Bow hunting has reached an all time high for sportsmen in the U.S. With all the technology available bow hunters are now able to stretch the accuracy of archery equipment to what once was reserved for scoped muzzle-loading rifles. Modern archers who practice consistently can group hunting arrows together at 40 yards easily and target arrows beyond 100 yards.


Hunting whitetail deer is what hunters across the United States have in common regardless what we’re hunting with. Yesterday I stepped into to deer woods and walked to a tree stand in the dark. I was carrying a 55# long bow and pretty cedar arrows tipped with 225 grain cut-on-contact broad heads. Total arrow weight rounded out to about 690 grains.


I can’t shoot accurately much past 30 yards on a good day.
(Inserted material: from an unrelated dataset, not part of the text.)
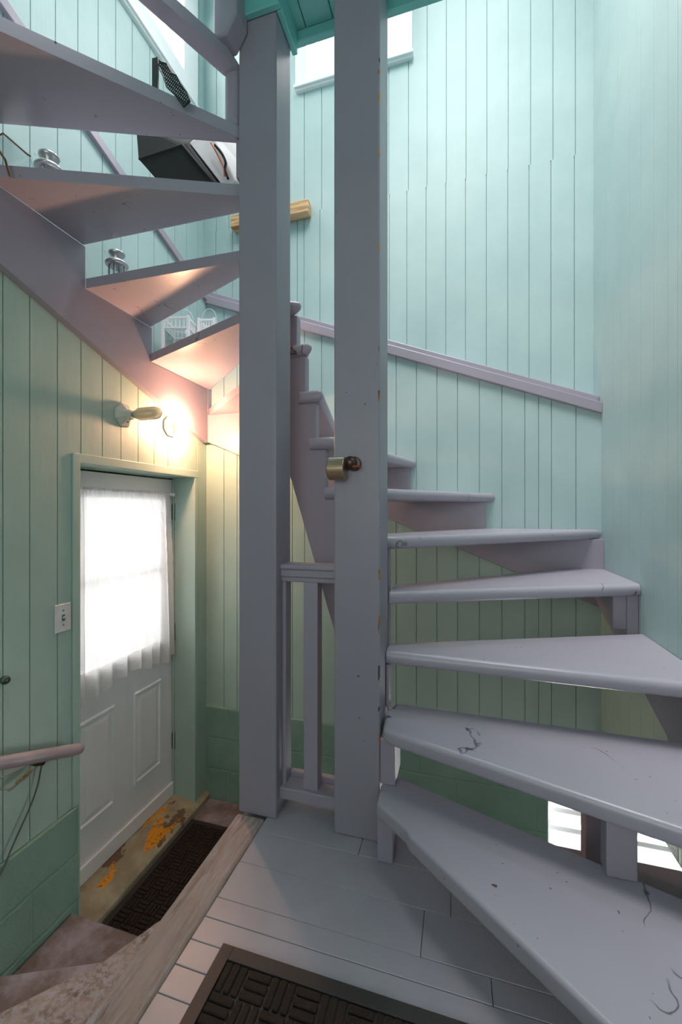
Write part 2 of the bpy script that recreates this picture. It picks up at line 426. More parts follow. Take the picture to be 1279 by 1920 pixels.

I prefer 20 or less and set my stands up for shots at that distance. Why would a bow hunter limit his or her distances to 20 yards with bows that can shoot 40 sitting on the shelves of sporting goods stores for half the money?   Well, many rifle hunters ask why anyone would limit their shooting ranges to 40 yards when they have a rifle that can easily shoot 300 yards!

Traditional Bow hunting is about getting close. It’s a self imposed challenge. Like a four point minimum or using a muzzle loader during general season. When you have to get close that means you have to hunt more. More hunting is good and allows for longer viewing time.

Like yesterday when two bucks chased a doe near my stand for over an hour. A big buck walked into the area and the two smaller bucks left, with the doe. I grunted to try to coax the big buck closer. He didn’t come, but one of the smaller bucks came right under my stand broadside at 10 yards.


I’ve never been one to look a gift horse in the mouth. I sent an arrow cleanly through the buck and he ran about 8o yards before piling up. The buck I shot won’t meet any record book standards but he doesn’t have to. The chance to shoot any buck with a long bow is the reason I hunt with one.  When the chance becomes an opportunity, I take it.

If you’ve never hunted with a long bow or recurve it may be tough to understand. But if you’ve ever let the arrow go from a string, you already know what I mean.